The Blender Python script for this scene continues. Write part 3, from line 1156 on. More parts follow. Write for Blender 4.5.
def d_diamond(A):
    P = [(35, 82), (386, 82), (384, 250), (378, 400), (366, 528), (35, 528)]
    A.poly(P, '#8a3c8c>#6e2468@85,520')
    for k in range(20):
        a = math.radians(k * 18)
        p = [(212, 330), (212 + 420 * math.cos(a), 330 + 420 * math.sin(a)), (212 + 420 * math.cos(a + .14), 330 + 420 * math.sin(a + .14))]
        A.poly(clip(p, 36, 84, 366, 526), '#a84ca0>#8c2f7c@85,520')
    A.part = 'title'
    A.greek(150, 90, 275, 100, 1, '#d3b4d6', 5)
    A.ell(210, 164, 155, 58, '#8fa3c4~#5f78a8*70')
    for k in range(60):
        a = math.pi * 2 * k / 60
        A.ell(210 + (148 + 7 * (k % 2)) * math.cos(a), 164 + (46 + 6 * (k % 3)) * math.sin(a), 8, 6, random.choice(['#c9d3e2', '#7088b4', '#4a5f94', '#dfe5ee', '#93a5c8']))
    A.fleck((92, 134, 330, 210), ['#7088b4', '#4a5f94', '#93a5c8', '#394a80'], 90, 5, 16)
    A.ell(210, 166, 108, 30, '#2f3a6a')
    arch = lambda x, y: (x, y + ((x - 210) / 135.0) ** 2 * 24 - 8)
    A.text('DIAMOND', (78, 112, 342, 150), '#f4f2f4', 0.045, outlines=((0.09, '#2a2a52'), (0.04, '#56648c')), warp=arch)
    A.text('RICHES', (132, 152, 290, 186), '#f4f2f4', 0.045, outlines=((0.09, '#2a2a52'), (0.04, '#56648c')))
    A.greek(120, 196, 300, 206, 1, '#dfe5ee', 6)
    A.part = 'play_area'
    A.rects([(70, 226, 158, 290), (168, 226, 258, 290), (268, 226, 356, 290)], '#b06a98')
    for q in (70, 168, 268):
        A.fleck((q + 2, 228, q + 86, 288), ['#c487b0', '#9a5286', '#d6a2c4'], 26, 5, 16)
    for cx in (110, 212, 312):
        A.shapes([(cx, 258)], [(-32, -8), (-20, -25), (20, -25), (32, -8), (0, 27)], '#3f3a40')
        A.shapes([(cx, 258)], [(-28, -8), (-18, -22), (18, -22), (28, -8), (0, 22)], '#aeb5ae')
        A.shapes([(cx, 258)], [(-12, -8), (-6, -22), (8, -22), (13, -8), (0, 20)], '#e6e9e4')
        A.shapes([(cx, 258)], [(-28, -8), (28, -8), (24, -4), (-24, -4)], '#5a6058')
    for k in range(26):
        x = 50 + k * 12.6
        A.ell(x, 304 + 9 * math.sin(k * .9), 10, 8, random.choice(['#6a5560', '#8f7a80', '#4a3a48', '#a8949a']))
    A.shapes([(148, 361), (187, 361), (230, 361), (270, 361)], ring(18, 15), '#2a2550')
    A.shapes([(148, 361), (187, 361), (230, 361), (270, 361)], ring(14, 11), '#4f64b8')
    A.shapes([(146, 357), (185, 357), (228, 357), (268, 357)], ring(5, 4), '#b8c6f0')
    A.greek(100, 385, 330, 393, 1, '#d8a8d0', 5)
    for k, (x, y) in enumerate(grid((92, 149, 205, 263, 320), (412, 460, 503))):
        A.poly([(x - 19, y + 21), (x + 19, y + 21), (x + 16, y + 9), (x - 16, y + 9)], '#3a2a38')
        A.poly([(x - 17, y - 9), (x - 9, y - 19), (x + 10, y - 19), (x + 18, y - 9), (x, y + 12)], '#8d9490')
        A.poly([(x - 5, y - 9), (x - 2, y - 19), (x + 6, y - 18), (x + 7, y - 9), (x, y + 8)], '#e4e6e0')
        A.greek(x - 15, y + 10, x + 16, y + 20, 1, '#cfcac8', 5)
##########
- **TASK TO CARRY OUT**:
Output every line above without altering anything.

- **TASK OUTPUT**:
The Blender Python script for this scene continues. Write part 3, from line 1156 on. More parts follow. Write for Blender 4.5.
def d_diamond(A):
    P = [(35, 82), (386, 82), (384, 250), (378, 400), (366, 528), (35, 528)]
    A.poly(P, '#8a3c8c>#6e2468@85,520')
    for k in range(20):
        a = math.radians(k * 18)
        p = [(212, 330), (212 + 420 * math.cos(a), 330 + 420 * math.sin(a)), (212 + 420 * math.cos(a + .14), 330 + 420 * math.sin(a + .14))]
        A.poly(clip(p, 36, 84, 366, 526), '#a84ca0>#8c2f7c@85,520')
    A.part = 'title'
    A.greek(150, 90, 275, 100, 1, '#d3b4d6', 5)
    A.ell(210, 164, 155, 58, '#8fa3c4~#5f78a8*70')
    for k in range(60):
        a = math.pi * 2 * k / 60
        A.ell(210 + (148 + 7 * (k % 2)) * math.cos(a), 164 + (46 + 6 * (k % 3)) * math.sin(a), 8, 6, random.choice(['#c9d3e2', '#7088b4', '#4a5f94', '#dfe5ee', '#93a5c8']))
    A.fleck((92, 134, 330, 210), ['#7088b4', '#4a5f94', '#93a5c8', '#394a80'], 90, 5, 16)
    A.ell(210, 166, 108, 30, '#2f3a6a')
    arch = lambda x, y: (x, y + ((x - 210) / 135.0) ** 2 * 24 - 8)
    A.text('DIAMOND', (78, 112, 342, 150), '#f4f2f4', 0.045, outlines=((0.09, '#2a2a52'), (0.04, '#56648c')), warp=arch)
    A.text('RICHES', (132, 152, 290, 186), '#f4f2f4', 0.045, outlines=((0.09, '#2a2a52'), (0.04, '#56648c')))
    A.greek(120, 196, 300, 206, 1, '#dfe5ee', 6)
    A.part = 'play_area'
    A.rects([(70, 226, 158, 290), (168, 226, 258, 290), (268, 226, 356, 290)], '#b06a98')
    for q in (70, 168, 268):
        A.fleck((q + 2, 228, q + 86, 288), ['#c487b0', '#9a5286', '#d6a2c4'], 26, 5, 16)
    for cx in (110, 212, 312):
        A.shapes([(cx, 258)], [(-32, -8), (-20, -25), (20, -25), (32, -8), (0, 27)], '#3f3a40')
        A.shapes([(cx, 258)], [(-28, -8), (-18, -22), (18, -22), (28, -8), (0, 22)], '#aeb5ae')
        A.shapes([(cx, 258)], [(-12, -8), (-6, -22), (8, -22), (13, -8), (0, 20)], '#e6e9e4')
        A.shapes([(cx, 258)], [(-28, -8), (28, -8), (24, -4), (-24, -4)], '#5a6058')
    for k in range(26):
        x = 50 + k * 12.6
        A.ell(x, 304 + 9 * math.sin(k * .9), 10, 8, random.choice(['#6a5560', '#8f7a80', '#4a3a48', '#a8949a']))
    A.shapes([(148, 361), (187, 361), (230, 361), (270, 361)], ring(18, 15), '#2a2550')
    A.shapes([(148, 361), (187, 361), (230, 361), (270, 361)], ring(14, 11), '#4f64b8')
    A.shapes([(146, 357), (185, 357), (228, 357), (268, 357)], ring(5, 4), '#b8c6f0')
    A.greek(100, 385, 330, 393, 1, '#d8a8d0', 5)
    for k, (x, y) in enumerate(grid((92, 149, 205, 263, 320), (412, 460, 503))):
        A.poly([(x - 19, y + 21), (x + 19, y + 21), (x + 16, y + 9), (x - 16, y + 9)], '#3a2a38')
        A.poly([(x - 17, y - 9), (x - 9, y - 19), (x + 10, y - 19), (x + 18, y - 9), (x, y + 12)], '#8d9490')
        A.poly([(x - 5, y - 9), (x - 2, y - 19), (x + 6, y - 18), (x + 7, y - 9), (x, y + 8)], '#e4e6e0')
        A.greek(x - 15, y + 10, x + 16, y + 20, 1, '#cfcac8', 5)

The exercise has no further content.